DATASET CONTENT:

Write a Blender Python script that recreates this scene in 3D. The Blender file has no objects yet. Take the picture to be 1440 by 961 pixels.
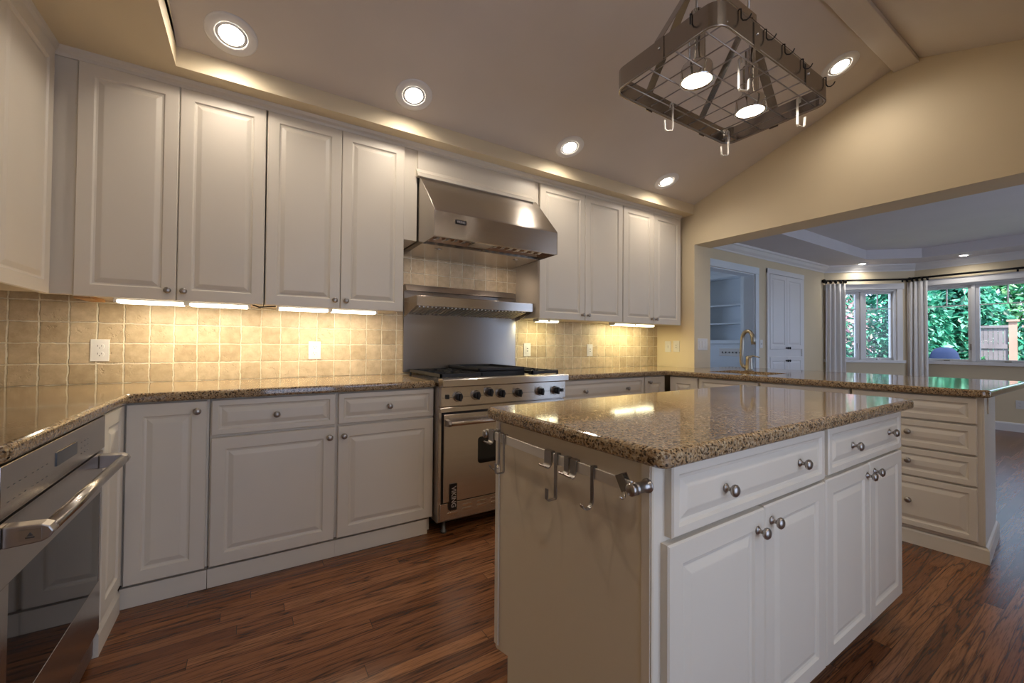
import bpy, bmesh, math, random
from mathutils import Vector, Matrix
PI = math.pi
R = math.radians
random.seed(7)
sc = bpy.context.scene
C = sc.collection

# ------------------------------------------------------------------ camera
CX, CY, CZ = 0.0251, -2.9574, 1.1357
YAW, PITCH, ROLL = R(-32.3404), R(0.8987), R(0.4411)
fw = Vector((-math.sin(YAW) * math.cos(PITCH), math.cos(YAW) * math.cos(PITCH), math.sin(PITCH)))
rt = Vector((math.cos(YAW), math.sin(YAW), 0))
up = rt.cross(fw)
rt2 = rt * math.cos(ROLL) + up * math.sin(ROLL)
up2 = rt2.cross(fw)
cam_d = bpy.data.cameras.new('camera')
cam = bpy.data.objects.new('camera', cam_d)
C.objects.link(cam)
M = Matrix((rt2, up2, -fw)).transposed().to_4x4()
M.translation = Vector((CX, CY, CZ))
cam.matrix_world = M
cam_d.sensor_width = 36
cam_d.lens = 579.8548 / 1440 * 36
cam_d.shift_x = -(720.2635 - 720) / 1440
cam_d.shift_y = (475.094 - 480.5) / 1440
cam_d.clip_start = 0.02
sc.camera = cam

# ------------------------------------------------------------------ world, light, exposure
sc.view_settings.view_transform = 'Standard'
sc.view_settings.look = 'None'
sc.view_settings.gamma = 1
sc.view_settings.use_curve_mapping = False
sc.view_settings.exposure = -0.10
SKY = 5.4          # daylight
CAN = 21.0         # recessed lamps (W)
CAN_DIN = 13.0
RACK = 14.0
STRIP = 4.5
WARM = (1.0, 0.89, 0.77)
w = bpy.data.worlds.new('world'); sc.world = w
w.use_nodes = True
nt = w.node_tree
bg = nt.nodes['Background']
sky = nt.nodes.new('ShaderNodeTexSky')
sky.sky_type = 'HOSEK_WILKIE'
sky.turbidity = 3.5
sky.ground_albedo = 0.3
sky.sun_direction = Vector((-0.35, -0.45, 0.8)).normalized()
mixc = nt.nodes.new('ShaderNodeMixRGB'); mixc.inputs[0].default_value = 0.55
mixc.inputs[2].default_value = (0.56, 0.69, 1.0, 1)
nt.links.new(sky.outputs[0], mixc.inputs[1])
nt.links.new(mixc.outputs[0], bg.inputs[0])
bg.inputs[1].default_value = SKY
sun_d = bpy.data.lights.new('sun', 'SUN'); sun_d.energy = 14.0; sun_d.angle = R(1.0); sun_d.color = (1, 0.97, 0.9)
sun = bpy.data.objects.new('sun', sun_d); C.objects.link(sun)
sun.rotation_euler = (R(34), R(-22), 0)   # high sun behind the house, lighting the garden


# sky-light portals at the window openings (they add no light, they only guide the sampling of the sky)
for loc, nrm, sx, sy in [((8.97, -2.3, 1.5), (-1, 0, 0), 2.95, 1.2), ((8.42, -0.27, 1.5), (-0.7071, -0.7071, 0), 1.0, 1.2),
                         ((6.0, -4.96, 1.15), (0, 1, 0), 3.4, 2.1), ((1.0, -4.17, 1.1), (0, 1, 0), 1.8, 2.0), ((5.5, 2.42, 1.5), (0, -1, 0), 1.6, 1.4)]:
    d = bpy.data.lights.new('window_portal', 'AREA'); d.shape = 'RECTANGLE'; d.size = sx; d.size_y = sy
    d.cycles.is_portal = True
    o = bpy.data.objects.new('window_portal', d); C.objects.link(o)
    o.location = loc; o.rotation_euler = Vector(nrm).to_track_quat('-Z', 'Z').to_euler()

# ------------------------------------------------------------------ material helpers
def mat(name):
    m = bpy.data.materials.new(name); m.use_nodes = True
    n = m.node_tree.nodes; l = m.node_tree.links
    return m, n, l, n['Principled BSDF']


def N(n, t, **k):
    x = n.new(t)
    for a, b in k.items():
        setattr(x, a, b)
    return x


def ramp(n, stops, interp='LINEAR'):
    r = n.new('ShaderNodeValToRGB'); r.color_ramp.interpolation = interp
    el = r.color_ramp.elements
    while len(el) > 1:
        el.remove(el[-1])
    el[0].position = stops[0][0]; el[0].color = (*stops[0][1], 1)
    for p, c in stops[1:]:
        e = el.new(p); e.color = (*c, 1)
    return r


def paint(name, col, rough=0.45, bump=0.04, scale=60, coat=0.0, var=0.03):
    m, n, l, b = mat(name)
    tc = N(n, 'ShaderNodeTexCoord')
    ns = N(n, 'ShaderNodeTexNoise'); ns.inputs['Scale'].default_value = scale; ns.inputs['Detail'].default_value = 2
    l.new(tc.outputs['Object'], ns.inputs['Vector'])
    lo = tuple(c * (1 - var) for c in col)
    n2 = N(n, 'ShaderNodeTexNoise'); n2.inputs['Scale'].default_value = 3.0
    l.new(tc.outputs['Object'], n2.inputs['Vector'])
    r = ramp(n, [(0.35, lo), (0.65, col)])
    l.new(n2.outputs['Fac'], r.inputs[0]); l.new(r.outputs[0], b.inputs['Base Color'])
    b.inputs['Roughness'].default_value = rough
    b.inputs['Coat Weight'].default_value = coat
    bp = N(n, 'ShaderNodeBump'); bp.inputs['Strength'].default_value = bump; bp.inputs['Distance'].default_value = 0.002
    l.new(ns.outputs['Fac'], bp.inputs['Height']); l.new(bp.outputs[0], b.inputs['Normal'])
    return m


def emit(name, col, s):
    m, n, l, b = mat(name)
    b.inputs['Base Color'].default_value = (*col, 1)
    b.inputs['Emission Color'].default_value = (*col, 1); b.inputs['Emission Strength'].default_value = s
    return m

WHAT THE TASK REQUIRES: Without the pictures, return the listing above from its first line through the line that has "sc.camera = cam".

FULL SOLUTION:
Write a Blender Python script that recreates this scene in 3D. The Blender file has no objects yet. Take the picture to be 1440 by 961 pixels.
import bpy, bmesh, math, random
from mathutils import Vector, Matrix
PI = math.pi
R = math.radians
random.seed(7)
sc = bpy.context.scene
C = sc.collection

# ------------------------------------------------------------------ camera
CX, CY, CZ = 0.0251, -2.9574, 1.1357
YAW, PITCH, ROLL = R(-32.3404), R(0.8987), R(0.4411)
fw = Vector((-math.sin(YAW) * math.cos(PITCH), math.cos(YAW) * math.cos(PITCH), math.sin(PITCH)))
rt = Vector((math.cos(YAW), math.sin(YAW), 0))
up = rt.cross(fw)
rt2 = rt * math.cos(ROLL) + up * math.sin(ROLL)
up2 = rt2.cross(fw)
cam_d = bpy.data.cameras.new('camera')
cam = bpy.data.objects.new('camera', cam_d)
C.objects.link(cam)
M = Matrix((rt2, up2, -fw)).transposed().to_4x4()
M.translation = Vector((CX, CY, CZ))
cam.matrix_world = M
cam_d.sensor_width = 36
cam_d.lens = 579.8548 / 1440 * 36
cam_d.shift_x = -(720.2635 - 720) / 1440
cam_d.shift_y = (475.094 - 480.5) / 1440
cam_d.clip_start = 0.02
sc.camera = cam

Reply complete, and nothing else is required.